No Quarter

In Tildon, Ontario, a prime vacation spot for Canada's wealthy, a businessman is discovered dead inside a flaming car. Following this horrific act, Deacon Riis, the town's only journalist, finds himself at the center of a strange conspiracy literally to light the town on fire. As other members of the town are caught up in the increasing violence and depravity, Deacon discovers that the acts are all linked to the writings of his foster father, a man whose novels depicted humanity at its most disturbed. No Quarter has the skeleton of a thriller, but author John Jantunen consistently zigs where other narratives would zag, creating a story that is far stranger and disturbing.

No Quarter is meta-textual, to say the least. There are stories within stories, retellings of the characters' lives in the style of George Cleary, whose work is at the heart of the killings. Jantunen juggles multiple narrators, having them cross at both expected and strange angles. Since Tildon is a small town, it's no wonder that the characters know each other, but as their pasts and motives are revealed, their connections deepen in ways that border on the supernatural.
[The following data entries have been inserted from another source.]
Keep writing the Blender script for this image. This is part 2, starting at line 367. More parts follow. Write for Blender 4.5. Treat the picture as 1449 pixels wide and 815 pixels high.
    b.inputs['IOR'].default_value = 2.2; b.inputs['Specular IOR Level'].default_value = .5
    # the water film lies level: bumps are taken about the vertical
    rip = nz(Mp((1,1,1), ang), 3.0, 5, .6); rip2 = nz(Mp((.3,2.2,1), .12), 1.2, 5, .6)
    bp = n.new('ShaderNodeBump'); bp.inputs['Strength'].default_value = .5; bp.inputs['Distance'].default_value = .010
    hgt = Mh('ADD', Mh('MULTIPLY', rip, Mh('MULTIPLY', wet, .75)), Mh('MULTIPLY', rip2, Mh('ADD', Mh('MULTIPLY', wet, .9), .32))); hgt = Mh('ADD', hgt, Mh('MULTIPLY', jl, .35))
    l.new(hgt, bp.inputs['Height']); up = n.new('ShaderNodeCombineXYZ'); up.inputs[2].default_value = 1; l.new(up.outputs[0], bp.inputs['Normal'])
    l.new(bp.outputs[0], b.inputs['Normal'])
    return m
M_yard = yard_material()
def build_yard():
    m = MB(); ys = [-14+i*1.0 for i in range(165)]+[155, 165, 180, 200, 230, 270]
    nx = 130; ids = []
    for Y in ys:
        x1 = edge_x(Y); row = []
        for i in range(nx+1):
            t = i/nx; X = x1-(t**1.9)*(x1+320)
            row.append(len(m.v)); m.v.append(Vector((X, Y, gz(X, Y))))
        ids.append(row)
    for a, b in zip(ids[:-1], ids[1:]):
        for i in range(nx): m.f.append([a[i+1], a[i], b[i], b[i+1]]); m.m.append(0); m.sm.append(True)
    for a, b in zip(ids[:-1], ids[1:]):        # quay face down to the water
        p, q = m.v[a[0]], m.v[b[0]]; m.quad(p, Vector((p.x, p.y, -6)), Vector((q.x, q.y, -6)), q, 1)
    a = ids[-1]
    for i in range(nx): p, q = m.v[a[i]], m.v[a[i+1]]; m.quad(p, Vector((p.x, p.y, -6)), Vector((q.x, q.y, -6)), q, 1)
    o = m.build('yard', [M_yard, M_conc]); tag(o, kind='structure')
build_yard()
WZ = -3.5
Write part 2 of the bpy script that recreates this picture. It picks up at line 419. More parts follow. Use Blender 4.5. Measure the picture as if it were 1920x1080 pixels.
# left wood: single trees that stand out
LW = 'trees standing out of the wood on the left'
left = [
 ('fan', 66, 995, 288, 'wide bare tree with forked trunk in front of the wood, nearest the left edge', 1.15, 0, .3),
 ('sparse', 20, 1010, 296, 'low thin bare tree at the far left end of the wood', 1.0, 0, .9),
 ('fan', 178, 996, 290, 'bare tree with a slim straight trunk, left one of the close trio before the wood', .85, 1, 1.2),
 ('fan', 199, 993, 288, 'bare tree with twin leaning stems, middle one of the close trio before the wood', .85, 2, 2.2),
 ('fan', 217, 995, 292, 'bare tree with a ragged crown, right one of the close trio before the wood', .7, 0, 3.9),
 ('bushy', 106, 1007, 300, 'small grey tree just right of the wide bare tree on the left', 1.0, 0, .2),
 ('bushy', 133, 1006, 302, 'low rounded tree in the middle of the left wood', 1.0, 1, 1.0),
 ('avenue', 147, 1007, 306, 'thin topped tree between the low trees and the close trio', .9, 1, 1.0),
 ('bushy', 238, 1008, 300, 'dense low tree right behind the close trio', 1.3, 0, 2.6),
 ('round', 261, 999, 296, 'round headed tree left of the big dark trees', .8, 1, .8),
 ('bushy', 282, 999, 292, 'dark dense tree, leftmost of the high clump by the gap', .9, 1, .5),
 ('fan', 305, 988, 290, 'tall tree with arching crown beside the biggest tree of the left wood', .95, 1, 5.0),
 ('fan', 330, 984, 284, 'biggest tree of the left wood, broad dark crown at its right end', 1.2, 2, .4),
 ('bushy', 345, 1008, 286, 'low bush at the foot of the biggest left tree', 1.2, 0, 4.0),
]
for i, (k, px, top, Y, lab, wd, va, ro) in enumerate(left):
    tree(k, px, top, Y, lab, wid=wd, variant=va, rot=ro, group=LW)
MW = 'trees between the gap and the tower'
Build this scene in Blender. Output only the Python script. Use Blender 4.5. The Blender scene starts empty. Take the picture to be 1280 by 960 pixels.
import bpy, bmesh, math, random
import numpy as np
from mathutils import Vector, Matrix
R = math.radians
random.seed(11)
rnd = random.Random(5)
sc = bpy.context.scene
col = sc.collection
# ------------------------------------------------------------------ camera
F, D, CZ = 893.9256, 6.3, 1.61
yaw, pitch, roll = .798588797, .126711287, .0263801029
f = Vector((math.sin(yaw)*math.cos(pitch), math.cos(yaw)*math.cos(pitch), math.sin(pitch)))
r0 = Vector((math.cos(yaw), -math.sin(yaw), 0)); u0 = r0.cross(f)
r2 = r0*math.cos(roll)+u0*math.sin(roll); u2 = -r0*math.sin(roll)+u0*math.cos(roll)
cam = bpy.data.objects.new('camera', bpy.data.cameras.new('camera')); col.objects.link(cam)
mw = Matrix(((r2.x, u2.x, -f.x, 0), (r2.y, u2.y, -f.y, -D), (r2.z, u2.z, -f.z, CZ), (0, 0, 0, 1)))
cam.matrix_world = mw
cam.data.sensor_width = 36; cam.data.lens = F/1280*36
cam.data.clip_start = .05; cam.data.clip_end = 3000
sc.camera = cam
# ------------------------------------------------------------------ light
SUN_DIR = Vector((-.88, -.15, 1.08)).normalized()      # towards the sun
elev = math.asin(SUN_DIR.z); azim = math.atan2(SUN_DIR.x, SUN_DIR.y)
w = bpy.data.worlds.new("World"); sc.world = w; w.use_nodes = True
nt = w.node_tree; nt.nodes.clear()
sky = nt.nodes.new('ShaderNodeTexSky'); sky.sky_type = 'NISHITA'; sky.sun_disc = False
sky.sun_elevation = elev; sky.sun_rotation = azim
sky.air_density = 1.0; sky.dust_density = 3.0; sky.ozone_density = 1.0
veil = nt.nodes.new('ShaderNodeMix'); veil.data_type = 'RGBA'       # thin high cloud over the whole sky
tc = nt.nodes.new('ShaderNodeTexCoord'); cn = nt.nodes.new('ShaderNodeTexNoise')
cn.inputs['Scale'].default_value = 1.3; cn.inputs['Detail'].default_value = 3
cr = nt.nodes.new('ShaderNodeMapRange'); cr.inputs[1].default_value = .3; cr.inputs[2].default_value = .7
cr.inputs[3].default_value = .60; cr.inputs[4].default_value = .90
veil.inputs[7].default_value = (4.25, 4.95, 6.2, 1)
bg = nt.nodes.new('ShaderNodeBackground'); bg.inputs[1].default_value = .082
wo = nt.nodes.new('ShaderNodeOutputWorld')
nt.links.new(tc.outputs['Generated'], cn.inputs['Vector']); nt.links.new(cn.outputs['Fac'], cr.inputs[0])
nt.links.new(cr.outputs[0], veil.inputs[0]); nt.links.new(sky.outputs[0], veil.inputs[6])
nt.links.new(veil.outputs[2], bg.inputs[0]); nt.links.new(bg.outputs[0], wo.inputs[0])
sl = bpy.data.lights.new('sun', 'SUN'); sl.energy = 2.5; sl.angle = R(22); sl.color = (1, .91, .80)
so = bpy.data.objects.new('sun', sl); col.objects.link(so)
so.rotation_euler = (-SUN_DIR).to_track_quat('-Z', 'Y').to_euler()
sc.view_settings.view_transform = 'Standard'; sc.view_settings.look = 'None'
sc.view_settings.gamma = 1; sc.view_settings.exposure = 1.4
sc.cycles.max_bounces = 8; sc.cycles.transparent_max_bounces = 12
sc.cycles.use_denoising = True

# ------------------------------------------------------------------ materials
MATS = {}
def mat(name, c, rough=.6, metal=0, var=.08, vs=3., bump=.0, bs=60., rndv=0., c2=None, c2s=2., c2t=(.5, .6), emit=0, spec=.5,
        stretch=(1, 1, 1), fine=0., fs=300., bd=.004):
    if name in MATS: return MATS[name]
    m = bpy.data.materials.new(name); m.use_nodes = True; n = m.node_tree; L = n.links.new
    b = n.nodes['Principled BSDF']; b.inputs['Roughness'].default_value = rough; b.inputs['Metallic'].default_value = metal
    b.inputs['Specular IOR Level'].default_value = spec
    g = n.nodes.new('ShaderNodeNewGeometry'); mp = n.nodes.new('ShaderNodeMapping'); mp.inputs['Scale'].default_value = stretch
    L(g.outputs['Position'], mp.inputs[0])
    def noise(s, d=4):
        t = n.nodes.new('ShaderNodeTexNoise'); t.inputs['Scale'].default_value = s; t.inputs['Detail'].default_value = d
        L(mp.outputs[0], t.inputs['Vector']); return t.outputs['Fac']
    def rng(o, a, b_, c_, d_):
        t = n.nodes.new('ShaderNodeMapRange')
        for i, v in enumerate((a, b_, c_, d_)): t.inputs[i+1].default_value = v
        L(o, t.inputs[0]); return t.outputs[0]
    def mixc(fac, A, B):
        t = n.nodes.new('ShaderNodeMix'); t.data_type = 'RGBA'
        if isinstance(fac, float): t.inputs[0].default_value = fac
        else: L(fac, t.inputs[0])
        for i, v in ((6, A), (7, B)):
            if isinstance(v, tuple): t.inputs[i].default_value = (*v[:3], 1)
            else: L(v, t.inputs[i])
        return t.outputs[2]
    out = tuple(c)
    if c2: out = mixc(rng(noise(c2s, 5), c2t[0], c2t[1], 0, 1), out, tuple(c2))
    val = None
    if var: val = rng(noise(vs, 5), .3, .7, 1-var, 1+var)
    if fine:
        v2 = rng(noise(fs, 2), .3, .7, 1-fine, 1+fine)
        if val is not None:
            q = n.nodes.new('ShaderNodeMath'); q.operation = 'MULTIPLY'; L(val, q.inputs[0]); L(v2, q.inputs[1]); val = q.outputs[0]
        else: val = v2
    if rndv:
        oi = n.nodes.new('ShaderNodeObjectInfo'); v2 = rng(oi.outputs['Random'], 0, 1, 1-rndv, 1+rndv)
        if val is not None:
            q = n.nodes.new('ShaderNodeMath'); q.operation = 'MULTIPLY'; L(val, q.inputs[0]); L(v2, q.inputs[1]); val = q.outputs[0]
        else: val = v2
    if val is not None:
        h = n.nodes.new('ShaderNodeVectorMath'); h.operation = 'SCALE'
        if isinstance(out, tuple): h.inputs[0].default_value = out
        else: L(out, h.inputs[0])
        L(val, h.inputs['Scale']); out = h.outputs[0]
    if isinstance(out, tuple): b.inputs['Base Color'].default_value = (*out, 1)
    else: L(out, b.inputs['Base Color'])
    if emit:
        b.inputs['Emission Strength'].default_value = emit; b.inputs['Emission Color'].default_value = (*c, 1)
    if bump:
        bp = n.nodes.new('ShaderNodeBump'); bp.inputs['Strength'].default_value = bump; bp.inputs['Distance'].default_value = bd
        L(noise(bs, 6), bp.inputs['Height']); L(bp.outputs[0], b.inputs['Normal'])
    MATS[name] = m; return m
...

By the end, far more questions have been raised than answered, which is fitting for the start of a projected series, the Tildon Chronicles. One motif of the novel is people endlessly re-reading George's books, finishing the last one only to immediately pick up the first. It's too bad Jantunen's readers can't do the same and find out what it all means--at least not yet. --Noah Cruickshank, adult engagement manager, the Field Museum, Chicago, Ill.